Show, in full, each line of the data that contains "scene".

[START]

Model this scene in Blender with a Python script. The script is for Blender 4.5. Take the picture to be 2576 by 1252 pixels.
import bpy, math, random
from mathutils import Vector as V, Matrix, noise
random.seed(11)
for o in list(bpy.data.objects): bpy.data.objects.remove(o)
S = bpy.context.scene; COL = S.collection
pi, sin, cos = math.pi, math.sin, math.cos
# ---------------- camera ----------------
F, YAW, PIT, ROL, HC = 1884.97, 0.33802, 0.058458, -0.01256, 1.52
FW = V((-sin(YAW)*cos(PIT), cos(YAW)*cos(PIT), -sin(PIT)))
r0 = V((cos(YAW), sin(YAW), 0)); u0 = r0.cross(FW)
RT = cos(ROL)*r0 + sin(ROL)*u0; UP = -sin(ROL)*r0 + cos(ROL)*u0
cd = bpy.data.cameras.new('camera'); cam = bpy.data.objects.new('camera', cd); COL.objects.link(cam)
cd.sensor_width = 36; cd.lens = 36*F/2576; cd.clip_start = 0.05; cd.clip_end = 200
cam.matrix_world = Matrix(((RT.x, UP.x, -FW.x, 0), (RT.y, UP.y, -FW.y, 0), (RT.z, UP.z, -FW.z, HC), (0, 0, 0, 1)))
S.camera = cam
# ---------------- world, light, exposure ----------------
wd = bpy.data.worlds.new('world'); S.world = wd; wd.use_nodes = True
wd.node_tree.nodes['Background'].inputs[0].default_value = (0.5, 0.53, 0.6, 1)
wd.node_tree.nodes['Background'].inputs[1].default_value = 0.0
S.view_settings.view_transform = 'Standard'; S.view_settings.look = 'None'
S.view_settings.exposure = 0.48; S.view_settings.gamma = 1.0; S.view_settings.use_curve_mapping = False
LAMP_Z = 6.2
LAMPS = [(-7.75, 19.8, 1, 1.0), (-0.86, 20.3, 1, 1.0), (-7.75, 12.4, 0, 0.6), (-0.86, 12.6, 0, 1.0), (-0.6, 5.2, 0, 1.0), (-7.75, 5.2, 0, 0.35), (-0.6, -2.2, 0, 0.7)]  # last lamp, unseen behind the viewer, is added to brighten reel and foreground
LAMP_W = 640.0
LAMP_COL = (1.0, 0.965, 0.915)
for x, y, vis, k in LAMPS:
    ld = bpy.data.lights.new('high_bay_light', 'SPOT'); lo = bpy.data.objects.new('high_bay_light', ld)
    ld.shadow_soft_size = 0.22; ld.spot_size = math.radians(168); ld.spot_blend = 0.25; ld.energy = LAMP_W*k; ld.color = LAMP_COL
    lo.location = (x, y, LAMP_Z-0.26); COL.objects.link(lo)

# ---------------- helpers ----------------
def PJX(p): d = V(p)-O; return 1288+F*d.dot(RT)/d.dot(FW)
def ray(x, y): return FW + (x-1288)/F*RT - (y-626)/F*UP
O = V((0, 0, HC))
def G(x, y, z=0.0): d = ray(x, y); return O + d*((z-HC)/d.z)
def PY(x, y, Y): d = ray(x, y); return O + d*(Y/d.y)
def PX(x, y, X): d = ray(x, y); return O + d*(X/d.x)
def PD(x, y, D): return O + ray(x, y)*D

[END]

- OUTPUT OF THE TASK -
Model this scene in Blender with a Python script. The script is for Blender 4.5. Take the picture to be 2576 by 1252 pixels.
S = bpy.context.scene; COL = S.collection